As for the measurements not being much better than sizes; true, there's plenty of variation in the waist/hip/buttocks region that isn't captured by the waist-inseam label, but at least I've never found a range between "I can't button these up" and "these will fall off of me without a belt" for the same waist label. And as someone who's tall but not quite tall enough to shop at Tall Girl and such, a labelled inseam saves me having to try pants that end an inch or three above my ankle. (A decade or so ago there was a trend, justifiably disliked by the women of average height that I knew, of jeans that were designed to fit over high heels. In hindsight, I wish I'd stocked up, because those pants fit me well in loafers.)

Still, I'm relying on Mark's staying in business for as long as I need clothes, because I've gotten used to being able to grab a pair off the rack and know that they'll fit and be comfortable. Maybe I'm just lucky in that Mark's happens to design pants that fit my (strange?) body type specifically, but their flyers prominently advertize that they sell pants that *actually fit human females* - something that doesn't even seem to be a consideration in other places' ads.

Phoebe said...

"Still, I'm relying on Mark's staying in business for as long as I need clothes"

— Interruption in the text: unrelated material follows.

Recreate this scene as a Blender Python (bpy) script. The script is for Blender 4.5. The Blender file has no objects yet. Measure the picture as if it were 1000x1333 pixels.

That's Uniqlo for me (except for their newfound everything-must-be-leggings bandwagon). If they close, I'll be back to having no idea where to shop.

fourtinefork said...

I solve this problem by not wearing pants.*

Seriously. I think I gave up on trying to get pants that fit 3 or 4 years ago, and I realized, my life is better if I just wear dresses. (Moebius Stripper's list? Spot on; way too much effort.) I don't worry about inseams. Dresses are more forgiving for my shape, and more forgiving when that shape changes.

I have fancy dresses, casual dresses, hell, I've even moved and done physical labor while wearing dresses. Cooler in the summer. In the winter I wear leggings and tights underneath and knee-high boots, and I have a long coat, so I'm as warm as anyone.

The only time I wear pants is to yoga or pilates, and then only grumpily, as all my yoga pants are either too long, or too short, or too big, or too something. The price I pay in order not to flash the world in down dog.

* Full disclosure: I own one pair of black, wide-legged linen pants and 1 pair of blue linen pants. I didn't wear either pair last summer at all.

Phoebe said...


You're not the first woman I've heard express this sentiment re: pants. And it makes sense in principle, esp. for women with a more "curvy" build. And this is totally my approach to summer - the moment the jersey-material dresses can come out, out they come. But dresses end up being not as flattering on me (in my own perhaps-inaccurate opinion) as pants. And I guess I'm more comfortable in pants? I don't know. Maybe I'm one "Mad Men"-inspired frock away from conversion.